WHAT THE TASK REQUIRES: Pick out every line with the word "column" and copy it.

AVAILABLE DATA:
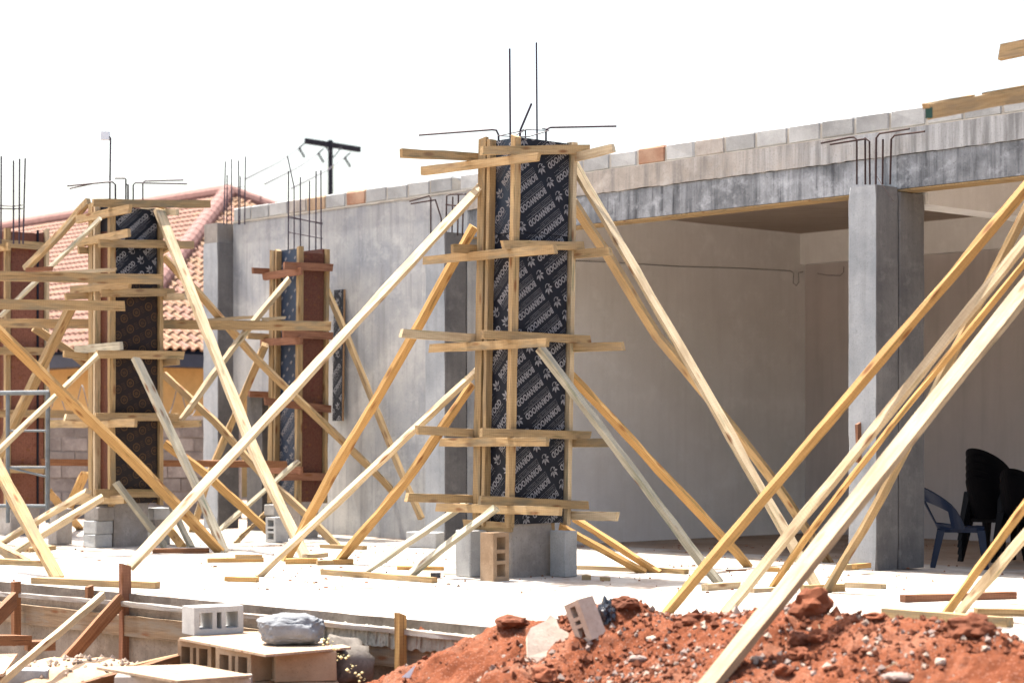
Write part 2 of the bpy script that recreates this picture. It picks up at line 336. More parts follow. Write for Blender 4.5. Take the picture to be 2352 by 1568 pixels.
def rough_col(name, fr, a0, a1, b0, b1, z0, z1, m1, parent, m2=None, ch=.012, step=.12):
    """cast column: worn arrises, slightly uneven faces; m2 on the face towards +U"""
    k = max(2, int((z1-z0)/step)); v_ = []; f = []; mi = []
    for i in range(k+1):
        z = z0+(z1-z0)*i/k
        for q, (a, b) in enumerate(((a0,b0),(a1,b0),(a1,b1),(a0,b1))):
            sa, sb = (1 if a == a0 else -1), (1 if b == b0 else -1)
            c = ch*(.35+1.9*max(0, noise.noise((z*6.1+q*7.7, a*3, b*5+1))))+(.01 if i in (0, k) else 0)
            pr = [fr.L(a, b+sb*c, z), fr.L(a+sa*c, b, z)]
            if q in (1, 3): pr.reverse()
            v_ += pr if q != 0 else pr
    for i in range(k):
        for q in range(8):
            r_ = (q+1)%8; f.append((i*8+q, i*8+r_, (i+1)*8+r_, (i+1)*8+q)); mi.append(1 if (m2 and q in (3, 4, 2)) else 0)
    f += [tuple(range(8))[::-1], tuple(k*8+q for q in range(8))]; mi += [0, 0]
    return mesh(name, v_, f, [m1, m2] if m2 else m1, parent, mi=mi)
# ------------------------------------------------------------------ unfinished building
B = thing('unfinished_building', BF.L(-3, .4, 0), 'long grey unfinished concrete building with block parapet and open room behind the column forms', 'building')
def bbox(name, a0, a1, b0, b1, z0, z1, m, parent=B): return MB().fbox(BF, a0, a1, b0, b1, z0, z1).build(name, m, parent)
W0 = .33
def apx(x, y=400): return BF.local(BF.at(x, y, b=W0))[0]
# left wall with a doorway
aL = -10.42; d0, d1 = apx(534), apx(655); zd = 1.44
def lintel_z(x, y): return BF.at(x, y, b=W0).z
zl = lintel_z(600, 903)
bbox('wall', d1, -5.86, W0, W0+.2, 0, 3.885, C_wall)
bbox('wall', aL, d1, W0, W0+.2, zl, 3.885, C_wall)
bbox('door_reveal', aL, apx(570, 1000), W0+.21, W0+.42, -.05, zl+.1, C_coldark)
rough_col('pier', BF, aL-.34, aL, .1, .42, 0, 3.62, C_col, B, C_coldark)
bbox('pier_cap', aL-.33, aL-.03, .11, .41, 3.62, 3.87, C_foot)
bbox('doorway_shade_sheet', aL+.02, d1+.2, W0+.44, W0+.5, -.05, zl+.15, M_doorshade)  # dark sheet added behind the opening to stand for its unlit inside
bbox('door_side', d1+.02, d1+.2, W0+.21, W0+.435, -.05, zl+.1, C_coldark)
bbox('door_head', aL+.01, d1+.2, W0+.21, W0+.52, zl+.151, zl+.3, C_coldark)
# beam in two lifts, ragged joint
def ragged(name, a0, a1, b0, b1, z0f, z1f, m, step=.12):
    k = int((a1-a0)/step)+1; v_ = []; f = []
    for i in range(k+1):
        a = a0+(a1-a0)*i/k; z0, z1 = z0f(a), z1f(a)
        v_ += [BF.L(a,b0,z0), BF.L(a,b0,z1), BF.L(a,b1,z1), BF.L(a,b1,z0)]
    for i in range(k):
        for q in range(4): r_ = (q+1)%4; f.append((i*4+q, i*4+r_, (i+1)*4+r_, (i+1)*4+q))
    f += [(3,2,1,0), tuple(k*4+q for q in range(4))]
    return mesh(name, v_, f, m, B)
ragged('beam', -5.86, 4.6, W0, W0+.24, lambda a: 3.36, lambda a: 3.655, C_beamlo)
ragged('ring_beam', -5.86, 4.6, W0-.014, W0+.24, lambda a: 3.66+.008*noise.noise((a*3,5,0))+.010*noise.noise((a*13,5,0)), lambda a: 3.885+.01*noise.noise((a*6,9,0)), C_beamup, .05)
bbox('beam_soffit_board', -5.8, 4.6, W0+.01, W0+.235, 3.342, 3.357, W_stain)
# parapet blocks, each its own part
bl_v = []
for k in range(5):
    x, y, z = .186, .075, .083; me = bpy.data.meshes.new('parapet_block')
    bm = bmesh.new(); bmesh.ops.create_cube(bm, size=2)
    for v_ in bm.verts: v_.co = Vector((v_.co.x*x, v_.co.y*y, v_.co.z*z))
    bmesh.ops.bevel(bm, geom=bm.edges[:], offset=.014, segments=1, affect='EDGES')
    for v_ in bm.verts: v_.co += Vector((R.uniform(-.006,.006), R.uniform(-.004,.004), R.uniform(-.006,.006)))
    bm.to_mesh(me); bm.free(); me.materials.append(C_block); bl_v.append(me)
def block_row(a0, a1, pitch):
    a = a0
    while a < a1-.1:
        o = bpy.data.objects.new('parapet_block', R.choice(bl_v)); p = BF.L(a+pitch/2, W0+.075, 3.975+R.uniform(-.004,.004))
        link(o, p, B); o.rotation_euler = (0, R.uniform(-.006,.006), ANG+R.uniform(-.008,.008)); px = CX+p.x/p.y*FPX
        o.material_slots[0].link = 'OBJECT'
        mt = C_block
        if 735 < px < 768: mt = C_tanblock
        if 795 < px < 828 or 1490 < px < 1535: mt = C_rust
        if 1795 < px < 1850: mt = C_tanblock
        if mt is C_block and R.random() < .1: mt = C_foot
        o.material_slots[0].material = mt; a += pitch
block_row(aL, -6.12, .391); block_row(-5.99, 4.6, .392)
bbox('parapet_mortar', aL+.01, -6.13, W0+.012, W0+.14, 3.884, 4.045, C_mort); bbox('parapet_mortar', -5.98, 4.6, W0+.012, W0+.14, 3.884, 4.04, C_mort)
ragged('mortar_bed', aL, 4.6, W0-.012, W0+.1, lambda a: 3.872+.012*noise.noise((a*5,2,0)), lambda a: 3.893, C_mort, .09)
# right column, its pier and the left column, with starter bars
def bcol(a1, wa, ztop, m1, m2):
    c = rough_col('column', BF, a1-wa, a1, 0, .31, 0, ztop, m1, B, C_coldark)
    return c
colR = bcol(0, .31, 3.37, C_col, None)
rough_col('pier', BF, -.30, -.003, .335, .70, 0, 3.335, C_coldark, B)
bbox('joint_filler', -.29, -.03, .30, .34, 0, 3.33, M_dark)
colL = bcol(-5.85, .34, 3.40, C_col, None)
bbox('joint_filler', -6.15, -5.87, .30, .345, 0, 3.36, M_dark)
def rb(name, pts, r, parent, m=M_rust): return MB().tube(pts, r, 6).build(name, m, parent)
def onb(x, y, b): return BF.at(x, y, b=b)
for pts, b in (([(1886,329),(1950,316),(1961,315),(1968,321),(1968,424)],.06), ([(1907,332),(1975,321),(1989,319),(1997,325),(1998,424)],.2), ([(1987,316),(1987.5,424)],.25), ([(2011.5,424),(2012.5,317),(2020,307),(2089,296)],.1), ([(2027,424),(2028,320)],.2), ([(2044.5,424),(2047,320),(2055,311),(2124,302)],.24)):
    rb('starter_bar', [onb(x, y, b) for x, y in pts], .009, colR)
rb('tie_wire', [onb(2014,405,.1), onb(2026,425,.0), onb(2052,462,-.01)], .003, colR)
for pts, b in (([(941,462.5),(986,450),(989.5,456),(989.5,541)],.05), ([(944,468),(1000,459)],.1), ([(1000,459),(1013,500),(1016,541)],.15), ([(1024,541),(1026,450),(1035,447),(1062,446)],.1), ([(1038,541),(1040,452)],.2),([(1051,541),(1053,448),(1070,446)],.1),([(1024,470),(1060,474)],.1),([(1062,541),(1064,470)],.25)):
    rb('starter_bar', [onb(x, y, b) for x, y in pts], .009, colL)
# interior: side wall, back wall with beams, soffit, cross beam
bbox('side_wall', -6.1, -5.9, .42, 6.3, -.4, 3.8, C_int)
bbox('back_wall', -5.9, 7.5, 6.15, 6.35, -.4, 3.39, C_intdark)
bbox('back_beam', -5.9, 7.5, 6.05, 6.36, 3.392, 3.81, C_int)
bbox('roof_slab', -10.2, 7.5, W0+.21, 6.4, 3.79, 3.87, M_soffit)
bbox('cross_beam', -.28, .02, .72, 6.04, 3.25, 3.785, C_int)
rb('wire', [BF.at(x, y, a=-5.89) for x, y in ((1270,597),(1400,602),(1560,612),(1700,616),(1815,622))]+[BF.at(x, y, a=-5.885) for x, y in ((1823,627),(1822,650),(1829,656),(1835,648),(1834,627),(1845,624))], .0035, B, M_rebar)
rb('wire', [BF.at(x, y, b=6.14) for x, y in ((1878,628),(1900,632),(1930,633),(1938,625),(1938,612))], .0035, B, M_rebar)

# ------------------------------------------------------------------ neighbour's house
HF = Frame((-7.68, 38.3)); ZE = 2.85; RUN = 8.2; RISE = 4.35; SL = math.hypot(RUN, RISE); cs, sn = RUN/SL, RISE/SL
Hs = thing('tiled_house', (-10, 44, 0), 'yellow house with pinkish clay tile hip roof far behind the left column form', 'house')
LEN = 24
MB().fbox(HF, -LEN-8, -.6, .6, 15.8, -.1, ZE-.3).build('wall', M_yel, Hs)
MB().fbox(HF, -LEN-8, -.04, .04, 16.3, ZE-.32, ZE-.06).build('fascia', M_fascia, Hs)
rf = MB().add([HF.L(0,0,ZE), HF.L(0,16.4,ZE), HF.L(-RUN,RUN,ZE+RISE), HF.L(-LEN,RUN,ZE+RISE), HF.L(-LEN-8,0,ZE), HF.L(-LEN-8,16.4,ZE)], [(0,1,2),(0,2,3,4),(1,5,3,2),(4,3,5)])
for v_ in rf.v: v_.z -= .04
rf.build('roof_deck', M_fascia, Hs)
TW, TL = .21, .345
def tile_verts():
    pr = [(0,.0),(.03,.045),(.07,.062),(.11,.045),(.14,.0),(.175,-.012),(.212,0)]; v_ = []
    for yy, lift in ((0,.045),(TL*1.08,.0)): v_ += [(x, yy, z+lift) for x, z in pr]
    v_ += [(x, 0, z-.0) for x, z in pr]     # thick lower edge
    f = [(i, i+1, i+8, i+7) for i in range(6)]+[(14+i, 14+i+1, i+1, i) for i in range(6)]
    return v_, f
tv, tf = tile_verts()
def tile_mesh(m):
    me = bpy.data.meshes.new('roof_tile'); me.from_pydata(tv, [], tf); me.materials.append(m); me.update(); return me
tms = [tile_mesh(M_tile), tile_mesh(M_tileb)]
places = []
rows = int(SL/TL)
for face in (0, 1):
    X = V if face == 0 else -U
    Yd = ((-U if face == 0 else V)*cs+Vector((0,0,sn)))
    Z = X.cross(Yd); flip = Z.z < 0
    ncol = int((16.4 if face == 0 else 26)/TW)
    for j in range(rows):
        run = (j+.5)*TL*cs
        for i in range(ncol):
            ac = (i+.5)*TW
            if ac < run+.05 or (face == 0 and ac > 16.4-run): continue
            o = HF.L(0,0,ZE)+X*(i*TW)+Yd*(j*TL); M = Matrix((X, Yd, -Z if flip else Z)).transposed()
            px = CX+o.x/o.y*FPX; py = HY-(o.z-EYE)/o.y*FPX
            if px > 640: continue
            vis = (face == 0 and 372 < px < 600 and 440 < py < 815 and (px < 502 or py < 520)) or (face == 1 and 100 < px < 470 and not 205 < px < 372 and 455 < py < 815)
            places.append((0 if vis else 1, o.y, face, o, M))
places.sort(key=lambda q: (q[0], q[2], q[1]))
joined = [MB(), MB()]
for k, (nv, _, face, o, M) in enumerate(places):
    if k < 300 and nv == 0:
        t_ = bpy.data.objects.new('roof_tile', tms[1 if (face == 0 and R.random() < .6) or R.random() < .1 else 0]); t_.rotation_euler = M.to_euler() if M.determinant() > 0 else M.to_euler(); link(t_, o, Hs)
        if M.determinant() < 0: t_.matrix_basis = Matrix.LocRotScale(t_.location, (Matrix((M.col[0], M.col[1], -M.col[2])).transposed()).to_quaternion(), (1,1,-1))
    else: joined[1 if (face == 0 and R.random() < .6) or R.random() < .1 else 0].add([o+M@Vector(q) for q in tv], tf)
n0 = len(joined[0].v); 
tag(mesh('roof_tiles', joined[0].v+joined[1].v, joined[0].f+[tuple(i+n0 for i in f) for f in joined[1].f], [M_tile, M_tileb], Hs, mi=[0]*len(joined[0].f)+[1]*len(joined[1].f)), kind='stuff')
def caps(p0, p1, r=.21):
    L_ = (p1-p0).length; d = (p1-p0).normalized(); k = int(L_/.42)
    for i in range(k): MB().tube([p0+d*(i*L_/k), p0+d*((i+1)*L_/k+.05)], r, 12, r*.95).build('hip_tile', M_cap, Hs)
PK = HF.L(-RUN, RUN, ZE+RISE+.03)
caps(HF.L(0,0,ZE+.06), PK); caps(HF.L(0,16.4,ZE+.06), PK); caps(HF.L(-LEN,RUN,ZE+RISE+.03), PK)
for x in (0, 1, 2): MB().tube([HF.at(157, 867+x*4, b=.59), HF.at(164, 866+x*4, b=.59)], .02, 5).build('vent_slot', M_dark, Hs)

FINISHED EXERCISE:
    """cast column: worn arrises, slightly uneven faces; m2 on the face towards +U"""
B = thing('unfinished_building', BF.L(-3, .4, 0), 'long grey unfinished concrete building with block parapet and open room behind the column forms', 'building')
# right column, its pier and the left column, with starter bars
    c = rough_col('column', BF, a1-wa, a1, 0, .31, 0, ztop, m1, B, C_coldark)
Hs = thing('tiled_house', (-10, 44, 0), 'yellow house with pinkish clay tile hip roof far behind the left column form', 'house')